Im zweiten Kapitel werden die positiven Auswirkungen einer sicheren Bindung auf die kindliche Entwicklung, insbesondere den Erwerb von kognitiven Kompetenzen, die Bildung eines positiven Selbstbildes und die Förderung empathischer Fähigkeiten, untersucht.
Das dritte Kapitel beschäftigt sich mit der Bindungsbeziehung im Kindergarten. Es untersucht die Rolle der Erzieherin als Bindungsperson, vergleicht die Bindungsqualität von Müttern und Erzieherinnen und analysiert die Anforderungen an das frühpädagogische Personal für den Aufbau stabiler Beziehungen.

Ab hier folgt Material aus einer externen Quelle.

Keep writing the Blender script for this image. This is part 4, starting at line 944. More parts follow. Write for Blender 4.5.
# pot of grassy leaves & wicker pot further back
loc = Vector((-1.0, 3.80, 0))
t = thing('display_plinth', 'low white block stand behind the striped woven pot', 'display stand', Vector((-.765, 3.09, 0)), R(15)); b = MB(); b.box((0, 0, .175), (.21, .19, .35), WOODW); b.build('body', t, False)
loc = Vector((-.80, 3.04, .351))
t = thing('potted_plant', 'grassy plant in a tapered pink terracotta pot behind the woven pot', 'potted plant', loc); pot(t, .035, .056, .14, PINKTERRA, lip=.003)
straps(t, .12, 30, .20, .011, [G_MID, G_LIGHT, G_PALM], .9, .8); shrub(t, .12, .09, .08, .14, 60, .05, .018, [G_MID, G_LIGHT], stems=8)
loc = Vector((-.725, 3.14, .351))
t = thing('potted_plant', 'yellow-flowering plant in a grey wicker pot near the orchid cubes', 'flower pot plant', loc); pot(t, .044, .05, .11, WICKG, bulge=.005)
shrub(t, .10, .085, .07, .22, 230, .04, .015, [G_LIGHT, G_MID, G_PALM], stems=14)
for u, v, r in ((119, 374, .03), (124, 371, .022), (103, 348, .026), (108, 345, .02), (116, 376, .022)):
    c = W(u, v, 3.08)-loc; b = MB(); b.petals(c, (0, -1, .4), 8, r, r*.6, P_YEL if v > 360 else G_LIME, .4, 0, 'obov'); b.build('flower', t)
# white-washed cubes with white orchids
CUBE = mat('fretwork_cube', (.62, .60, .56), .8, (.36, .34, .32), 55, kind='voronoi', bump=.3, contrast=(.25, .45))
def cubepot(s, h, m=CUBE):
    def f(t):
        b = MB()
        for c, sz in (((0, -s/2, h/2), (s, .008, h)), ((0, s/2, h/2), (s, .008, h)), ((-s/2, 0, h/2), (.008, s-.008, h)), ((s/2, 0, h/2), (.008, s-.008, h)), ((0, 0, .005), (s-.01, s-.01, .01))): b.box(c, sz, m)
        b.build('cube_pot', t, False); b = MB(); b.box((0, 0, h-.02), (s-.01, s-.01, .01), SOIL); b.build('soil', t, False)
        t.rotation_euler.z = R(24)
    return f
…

Das vierte Kapitel setzt sich mit den institutionellen Rahmenbedingungen für eine bindungsorientierte Pädagogik auseinander. Es analysiert den Hessischen Bildungs- und Erziehungsplan und dessen Relevanz für die Gestaltung von Erzieher-Kind Beziehungen.
Schlüsselwörter
Die Arbeit beschäftigt sich mit den zentralen Themen der Bindungstheorie, der frühpädagogischen Praxis und der Rolle der Erzieherin als Bindungsperson. Schlüsselbegriffe sind: Bindungstheorie, Bindungsmuster, sichere Bindung, Feinfühligkeit, Verfügbarkeit, frühpädagogische Fachkraft, Erzieherin als Bindungsperson, Kindergarten, Beziehungsaufbau, Bildungskompetenz, Hessischer Bildungs- und Erziehungsplan.